Kirkus Reviews QR Code
BUFFALO SOLDIERS by Tom Willard

BUFFALO SOLDIERS

Vol. I of The Black Sabre Chronicles

by Tom Willard

Pub Date: June 6th, 1996
ISBN: 0-312-86041-2
Publisher: Forge

A veteran paperback author debuts in hardcover with this more- than-promising first in a series on the African-American experience in the US military. Here, Willard tracks the long and eventful life of Augustus Sharps, who rose through the ranks of the Tenth Cavalry during the later half of the 19th century. Saved by black troopers from death in a Great Plains stampede and indentured servitude at the hands of a white hunter who had bought him from his erstwhile captors, the Kiowa, Augustus signs on with the Army as a teenager in 1869. He and his fellow buffalo soldiers (so called by the Cheyenne for their wiry hair) played an important role in America's drive to fulfill its ``manifest destiny.'' Assigned to remote hardship posts on the westering frontier, they protected settlers against marauding whites (known as comancheros) and Indians vainly attempting to defend themselves and their way of life from extinction.
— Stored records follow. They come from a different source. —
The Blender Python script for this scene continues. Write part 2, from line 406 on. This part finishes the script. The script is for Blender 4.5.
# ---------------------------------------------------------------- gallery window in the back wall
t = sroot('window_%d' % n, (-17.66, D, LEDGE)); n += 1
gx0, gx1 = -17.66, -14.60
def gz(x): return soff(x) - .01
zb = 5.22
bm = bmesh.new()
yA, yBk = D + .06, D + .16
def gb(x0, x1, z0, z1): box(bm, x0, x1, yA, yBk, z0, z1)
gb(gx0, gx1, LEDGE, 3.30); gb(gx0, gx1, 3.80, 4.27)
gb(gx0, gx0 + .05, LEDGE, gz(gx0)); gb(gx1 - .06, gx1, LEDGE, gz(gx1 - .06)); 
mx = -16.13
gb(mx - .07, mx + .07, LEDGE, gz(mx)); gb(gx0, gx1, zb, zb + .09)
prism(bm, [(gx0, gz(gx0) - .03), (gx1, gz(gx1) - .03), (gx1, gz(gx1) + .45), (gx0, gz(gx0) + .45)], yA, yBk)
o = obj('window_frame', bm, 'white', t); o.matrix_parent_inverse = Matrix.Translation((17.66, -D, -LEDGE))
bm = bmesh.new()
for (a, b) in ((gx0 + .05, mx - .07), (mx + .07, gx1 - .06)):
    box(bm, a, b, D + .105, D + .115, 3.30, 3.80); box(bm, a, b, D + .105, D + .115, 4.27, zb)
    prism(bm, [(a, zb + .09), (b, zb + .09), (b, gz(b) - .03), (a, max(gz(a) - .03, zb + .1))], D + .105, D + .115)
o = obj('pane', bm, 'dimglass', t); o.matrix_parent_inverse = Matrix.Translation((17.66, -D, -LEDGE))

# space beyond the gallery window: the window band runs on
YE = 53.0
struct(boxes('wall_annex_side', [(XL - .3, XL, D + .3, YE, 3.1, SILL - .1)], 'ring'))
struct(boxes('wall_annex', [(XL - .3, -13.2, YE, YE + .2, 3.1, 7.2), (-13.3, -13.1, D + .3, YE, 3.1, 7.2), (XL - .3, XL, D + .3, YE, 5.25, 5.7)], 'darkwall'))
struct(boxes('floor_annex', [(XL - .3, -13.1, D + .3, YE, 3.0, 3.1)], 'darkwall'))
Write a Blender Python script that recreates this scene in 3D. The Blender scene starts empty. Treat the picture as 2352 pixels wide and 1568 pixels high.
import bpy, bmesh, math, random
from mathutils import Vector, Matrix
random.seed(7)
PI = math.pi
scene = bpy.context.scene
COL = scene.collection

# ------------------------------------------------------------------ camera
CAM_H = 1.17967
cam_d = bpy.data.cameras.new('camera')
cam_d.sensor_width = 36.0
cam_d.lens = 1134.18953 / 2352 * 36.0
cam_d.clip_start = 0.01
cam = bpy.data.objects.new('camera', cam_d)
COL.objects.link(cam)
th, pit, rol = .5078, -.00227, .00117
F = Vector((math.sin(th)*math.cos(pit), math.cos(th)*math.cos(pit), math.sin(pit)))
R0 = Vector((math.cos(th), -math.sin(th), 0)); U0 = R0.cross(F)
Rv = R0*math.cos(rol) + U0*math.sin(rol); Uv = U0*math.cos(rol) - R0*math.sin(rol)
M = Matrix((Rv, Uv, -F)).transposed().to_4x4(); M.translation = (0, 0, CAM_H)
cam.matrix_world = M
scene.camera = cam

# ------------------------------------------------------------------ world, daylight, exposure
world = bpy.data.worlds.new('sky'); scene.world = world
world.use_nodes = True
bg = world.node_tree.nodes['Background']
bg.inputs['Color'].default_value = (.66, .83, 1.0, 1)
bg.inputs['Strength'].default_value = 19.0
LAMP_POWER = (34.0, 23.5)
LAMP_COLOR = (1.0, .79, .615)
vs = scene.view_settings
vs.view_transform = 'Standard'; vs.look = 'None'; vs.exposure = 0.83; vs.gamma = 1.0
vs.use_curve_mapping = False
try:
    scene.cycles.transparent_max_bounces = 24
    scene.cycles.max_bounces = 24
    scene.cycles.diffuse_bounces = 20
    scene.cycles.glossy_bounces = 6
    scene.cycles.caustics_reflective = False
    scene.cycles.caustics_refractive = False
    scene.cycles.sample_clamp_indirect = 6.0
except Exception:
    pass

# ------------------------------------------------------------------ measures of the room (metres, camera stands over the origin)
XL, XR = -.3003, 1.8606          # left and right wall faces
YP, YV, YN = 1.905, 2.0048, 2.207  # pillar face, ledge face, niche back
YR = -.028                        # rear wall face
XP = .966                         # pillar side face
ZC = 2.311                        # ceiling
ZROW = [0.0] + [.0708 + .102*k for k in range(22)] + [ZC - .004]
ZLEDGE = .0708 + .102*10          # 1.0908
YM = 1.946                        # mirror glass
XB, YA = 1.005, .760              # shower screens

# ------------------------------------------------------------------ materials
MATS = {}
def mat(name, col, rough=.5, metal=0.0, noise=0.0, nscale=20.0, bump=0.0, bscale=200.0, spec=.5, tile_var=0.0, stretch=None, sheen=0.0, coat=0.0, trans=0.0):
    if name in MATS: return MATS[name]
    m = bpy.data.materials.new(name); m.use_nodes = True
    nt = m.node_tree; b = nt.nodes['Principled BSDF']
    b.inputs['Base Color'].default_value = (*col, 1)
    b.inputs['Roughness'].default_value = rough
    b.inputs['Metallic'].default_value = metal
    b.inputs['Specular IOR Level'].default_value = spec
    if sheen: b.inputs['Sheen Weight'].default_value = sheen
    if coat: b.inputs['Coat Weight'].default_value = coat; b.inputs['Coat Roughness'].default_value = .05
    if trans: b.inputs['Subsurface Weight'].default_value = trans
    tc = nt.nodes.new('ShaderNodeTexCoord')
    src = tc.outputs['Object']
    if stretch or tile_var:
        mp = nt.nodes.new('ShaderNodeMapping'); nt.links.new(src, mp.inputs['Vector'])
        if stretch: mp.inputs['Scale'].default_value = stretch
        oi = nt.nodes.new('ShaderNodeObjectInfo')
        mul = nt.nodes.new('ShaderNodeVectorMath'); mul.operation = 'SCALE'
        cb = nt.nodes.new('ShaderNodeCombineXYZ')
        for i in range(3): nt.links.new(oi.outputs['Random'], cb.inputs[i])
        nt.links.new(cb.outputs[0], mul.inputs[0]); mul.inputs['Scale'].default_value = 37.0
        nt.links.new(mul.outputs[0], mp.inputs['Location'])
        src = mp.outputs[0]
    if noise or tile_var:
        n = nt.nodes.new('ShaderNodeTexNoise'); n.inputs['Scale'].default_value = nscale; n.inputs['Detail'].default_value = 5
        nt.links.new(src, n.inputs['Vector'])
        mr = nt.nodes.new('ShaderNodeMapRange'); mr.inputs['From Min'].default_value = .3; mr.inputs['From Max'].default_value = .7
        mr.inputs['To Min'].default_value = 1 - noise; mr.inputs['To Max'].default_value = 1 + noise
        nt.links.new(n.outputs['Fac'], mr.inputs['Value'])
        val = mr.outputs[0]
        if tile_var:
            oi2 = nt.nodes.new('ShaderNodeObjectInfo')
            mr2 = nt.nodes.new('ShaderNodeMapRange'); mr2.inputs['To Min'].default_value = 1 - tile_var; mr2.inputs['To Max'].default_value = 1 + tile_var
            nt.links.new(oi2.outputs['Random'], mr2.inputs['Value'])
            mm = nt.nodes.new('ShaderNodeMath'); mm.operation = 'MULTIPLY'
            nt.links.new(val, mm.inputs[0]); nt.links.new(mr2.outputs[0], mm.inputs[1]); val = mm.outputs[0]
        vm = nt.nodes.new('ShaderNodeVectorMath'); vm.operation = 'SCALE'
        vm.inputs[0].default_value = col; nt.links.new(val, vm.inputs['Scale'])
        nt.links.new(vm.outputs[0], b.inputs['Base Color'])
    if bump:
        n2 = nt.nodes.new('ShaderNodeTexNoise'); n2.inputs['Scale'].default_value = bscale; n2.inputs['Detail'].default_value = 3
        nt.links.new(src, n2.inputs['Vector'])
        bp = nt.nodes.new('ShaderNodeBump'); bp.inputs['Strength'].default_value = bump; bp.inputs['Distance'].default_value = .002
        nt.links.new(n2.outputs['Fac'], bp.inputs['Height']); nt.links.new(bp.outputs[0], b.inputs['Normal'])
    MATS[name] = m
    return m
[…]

Along his upwardly mobile way, Augustus (a crack shot with the long rifle from which he took his surname) survives frequent clashes with red men on battlefields from Kansas to New Mexico, earns a sergeant major's stripes, endures the opprobrium of homesteaders not overly fond of black troops, and marries a good woman who was scalped by renegade Texas Rangers. Augustus also meets the legendary likes of Wild Bill Hickok and George Armstrong Custer. Toward the close of his career, Augustus is in the vanguard of Teddy Roosevelt's charge up San Juan Hill; then, after retirement, he tours with Buffalo Bill Cody's Wild West Show. On the eve of the US entry into WW I, the old soldier sees one of his two sons off to OCS in possession of the battered sword with which he campaigned so honorably for nearly four decades. An ever involving, painstakingly researched narrative that, among other great themes, documents the force-of-arms efforts of one oppressed race to subjugate another.